Insurance Company, hence this Court has no hesitation in holding that the learned MACT, Chatra ought to have directed the respondent no.7 being the Insurance Company to pay the amount of compensation to the claimants and recover the same from the appellant-owner. It is also pertinent to mention here that this is a peculiar case where instead of the victims coming with prayer for direction to the insurance company for a pay and recovery order by the tribunal, the owner of the vehicle has come by making the prayer for pay and recovery order against the insurance company. The sole point for determination is answered accordingly.

11. Under such circumstances, this Court is of the considered view that this is a fit case, where the appellant be directed to furnish the security for the entire amount which the insurer have to pay to the claimants being respondent nos.1 to 5 of this appeal, in terms of the impugned award passed by the tribunal, within three months from the date of the disposal of this appeal.

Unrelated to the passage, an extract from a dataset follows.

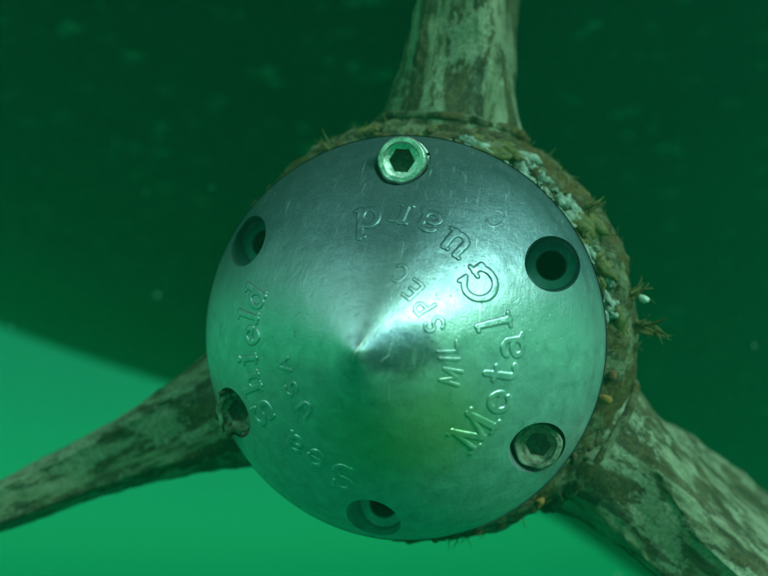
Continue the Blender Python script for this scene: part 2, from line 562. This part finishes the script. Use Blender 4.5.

12. In view of the findings of the sole point for determination as mentioned above in this judgment, the operative portion of the award dated 12.09.2012 passed in Claim Case No.27 of 2006 passed by Motor Accident Claims Tribunal, Chatra is modified to extent that the respondent no.7 being Insurance Company of this appeal is directed to pay Rs.3,60,000/-, with interest @ 7 % per annum from the date of award i.e.,12.09.2012 to till the date of payment to the claimants being respondent nos.1 to 5, by appropriate mode as per law, within 3 months from the date of this judgment, with right to recover the said entire amount of compensation paid by the respondent no.7 being Insurance Company of this appeal to the claimants from the appellant-owner of the vehicle of this appeal by execution only and not filing any separate suit therefor. Further the appellant-owner of the vehicle is directed to furnish the security for the entire amount which the respondent no.7 being Insurance Company of this appeal has to pay to the claimants being respondent nos.1 to 5 of this appeal, in terms of the impugned award passed by the tribunal, within three months from the date of the disposal of this appeal.

13. The Award dated 12.09.2012 passed in Claim Case No.27 of 2006 passed by Motor Accident Claims Tribunal, Chatra is modified to the aforesaid extent only.

M.A. No.24 of 2013

14. This appeal is disposed of accordingly.

15. No order as to costs.

16. Let a copy of this order along with LCR be sent back to the court below forthwith.

(Anil Kumar Choudhary, J.) High Court of Jharkhand, Ranchi Dated the 9th of May, 2022.